### WRITTEN REQUEST
Return all lines from the listing below in which the string "scene" occurs.

### RAW DATA
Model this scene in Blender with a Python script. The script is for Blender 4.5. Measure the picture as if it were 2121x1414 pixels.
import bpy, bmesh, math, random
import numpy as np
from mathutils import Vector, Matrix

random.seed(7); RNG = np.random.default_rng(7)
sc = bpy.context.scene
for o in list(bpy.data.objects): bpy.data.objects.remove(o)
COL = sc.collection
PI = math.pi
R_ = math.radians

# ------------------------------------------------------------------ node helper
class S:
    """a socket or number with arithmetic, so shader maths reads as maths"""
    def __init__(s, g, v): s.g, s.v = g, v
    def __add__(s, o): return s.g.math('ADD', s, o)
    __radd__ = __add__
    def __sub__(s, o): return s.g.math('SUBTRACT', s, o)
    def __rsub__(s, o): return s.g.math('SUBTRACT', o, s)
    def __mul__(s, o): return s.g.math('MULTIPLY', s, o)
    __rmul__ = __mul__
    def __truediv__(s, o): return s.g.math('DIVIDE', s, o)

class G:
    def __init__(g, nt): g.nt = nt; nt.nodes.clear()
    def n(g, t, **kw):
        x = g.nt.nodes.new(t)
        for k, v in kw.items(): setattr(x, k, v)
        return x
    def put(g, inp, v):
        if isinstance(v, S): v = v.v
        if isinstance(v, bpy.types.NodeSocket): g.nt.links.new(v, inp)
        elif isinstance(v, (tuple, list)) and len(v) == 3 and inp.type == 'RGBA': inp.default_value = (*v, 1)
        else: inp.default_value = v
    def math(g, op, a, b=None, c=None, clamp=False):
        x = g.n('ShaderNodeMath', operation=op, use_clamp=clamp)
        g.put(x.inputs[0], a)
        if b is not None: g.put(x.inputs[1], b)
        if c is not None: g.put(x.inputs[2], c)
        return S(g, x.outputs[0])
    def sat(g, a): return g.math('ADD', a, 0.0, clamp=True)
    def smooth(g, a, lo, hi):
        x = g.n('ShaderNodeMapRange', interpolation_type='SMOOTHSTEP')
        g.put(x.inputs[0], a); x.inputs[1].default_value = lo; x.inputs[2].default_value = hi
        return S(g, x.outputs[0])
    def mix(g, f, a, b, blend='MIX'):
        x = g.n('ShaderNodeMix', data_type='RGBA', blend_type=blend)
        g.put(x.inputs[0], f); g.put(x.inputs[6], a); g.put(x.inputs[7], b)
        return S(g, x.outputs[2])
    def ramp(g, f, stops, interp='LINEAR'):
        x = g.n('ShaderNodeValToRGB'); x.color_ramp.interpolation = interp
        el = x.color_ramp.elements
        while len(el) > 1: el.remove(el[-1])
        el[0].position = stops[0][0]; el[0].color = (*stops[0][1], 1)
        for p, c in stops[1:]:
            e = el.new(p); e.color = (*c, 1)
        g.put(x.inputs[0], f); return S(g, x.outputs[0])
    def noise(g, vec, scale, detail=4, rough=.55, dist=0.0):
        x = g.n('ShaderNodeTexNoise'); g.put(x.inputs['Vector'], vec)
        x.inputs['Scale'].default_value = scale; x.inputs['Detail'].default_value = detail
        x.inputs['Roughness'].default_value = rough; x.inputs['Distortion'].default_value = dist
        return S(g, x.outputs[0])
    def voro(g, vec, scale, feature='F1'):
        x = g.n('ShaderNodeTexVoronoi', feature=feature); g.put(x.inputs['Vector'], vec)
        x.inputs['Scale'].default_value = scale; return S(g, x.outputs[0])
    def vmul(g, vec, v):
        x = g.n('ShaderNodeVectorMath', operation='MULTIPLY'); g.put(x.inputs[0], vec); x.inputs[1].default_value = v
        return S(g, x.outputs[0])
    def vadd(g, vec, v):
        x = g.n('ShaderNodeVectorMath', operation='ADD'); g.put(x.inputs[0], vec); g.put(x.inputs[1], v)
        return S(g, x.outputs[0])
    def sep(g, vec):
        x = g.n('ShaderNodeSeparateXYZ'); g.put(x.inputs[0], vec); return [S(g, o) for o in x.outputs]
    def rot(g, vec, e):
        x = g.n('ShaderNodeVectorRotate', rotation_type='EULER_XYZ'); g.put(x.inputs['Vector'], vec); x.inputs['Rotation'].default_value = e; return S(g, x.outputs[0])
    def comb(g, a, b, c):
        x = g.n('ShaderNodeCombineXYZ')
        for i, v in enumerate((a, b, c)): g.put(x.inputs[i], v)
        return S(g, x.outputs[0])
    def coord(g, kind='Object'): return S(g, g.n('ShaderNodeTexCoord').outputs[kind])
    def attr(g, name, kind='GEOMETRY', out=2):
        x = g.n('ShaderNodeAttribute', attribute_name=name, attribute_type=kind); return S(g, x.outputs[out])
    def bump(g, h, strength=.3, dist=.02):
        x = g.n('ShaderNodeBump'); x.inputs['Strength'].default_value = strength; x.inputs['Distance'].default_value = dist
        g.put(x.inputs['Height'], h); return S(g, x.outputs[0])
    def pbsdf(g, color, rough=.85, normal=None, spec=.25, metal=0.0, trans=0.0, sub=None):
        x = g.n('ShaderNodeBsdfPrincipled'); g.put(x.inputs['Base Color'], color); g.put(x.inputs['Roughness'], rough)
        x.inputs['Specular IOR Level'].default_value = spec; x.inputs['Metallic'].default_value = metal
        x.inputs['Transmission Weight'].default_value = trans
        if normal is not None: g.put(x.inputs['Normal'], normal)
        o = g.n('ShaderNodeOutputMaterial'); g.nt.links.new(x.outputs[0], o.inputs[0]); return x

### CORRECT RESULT
Model this scene in Blender with a Python script. The script is for Blender 4.5. Measure the picture as if it were 2121x1414 pixels.
sc = bpy.context.scene